Kirsty MacColl always seemed like a decent sort, plus, as Morrissey once put it, "Kirsty is a voice gradually added to a body. She has great songs and a crackin' bust." All of which somehow makes her death at the end of 1999, in a bizarre powerboat accident off the coast of Mexico, all the more tragic.

Plenty of other people think so two, because, knocking on for three years later, the Royal Festival Hall is overflowing with fans and former colleagues (of whom there are countless: MacColl must surely have been the most in-demand backing vocalist of the Eighties and Nineties).

The night is compered, enthusiastically if somewhat incoherently, by Phill Jupitus, who dares to kick off the singing himself with "15 Minutes", before handing over to the professionals. Christine Collister, Boo Hewerdine and Roddy Frame follow in quick succession, before the dazed, bewildered presence – or perhaps that should be absence – of Evan Dando wanders onstage. The former Lemonhead and slacker poster boy looks unchanged, from this distance at least, and is still the living embodiment of the phrase "pretty vacant". His duet with Kirsty on Lou Reed's "Perfect Day" was swamped by the Children In Need version, but that's the song he chooses tonight. Unfortunately, it's now impossible to hear that song without hearing Heather Small telling you that you're gonna reeeeeeep just what you sow.
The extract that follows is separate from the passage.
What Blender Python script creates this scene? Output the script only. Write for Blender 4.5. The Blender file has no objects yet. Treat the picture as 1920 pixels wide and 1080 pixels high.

One of the unexpected joys of the show, for a non-folkie like me, is Eliza Carthy. The 24-year-old daughter of folk royalty (Martin Carthy and Norma Waterson), her albums have twice been Mercury nominated, only for her to be dropped by Warners. I've rarely paid any attention to this sort of thing before, but I intend to in future, because Carthy is an absolute joy. Wearing a fabulous skirt bearing a Warholesque screen print of Kirsty's face, she first plays violin while Christine Collister sings a rousing "Mambo De Luna", then takes the mic herself for the bittersweet bossa nova of "England 2 Colombia 0". Carthy exudes the same sort of engaging joie de vivre usually associated with MacColl herself, giving a vital injection of fun to a night which, let's be honest, had the potential to turn into a bit of a funeral.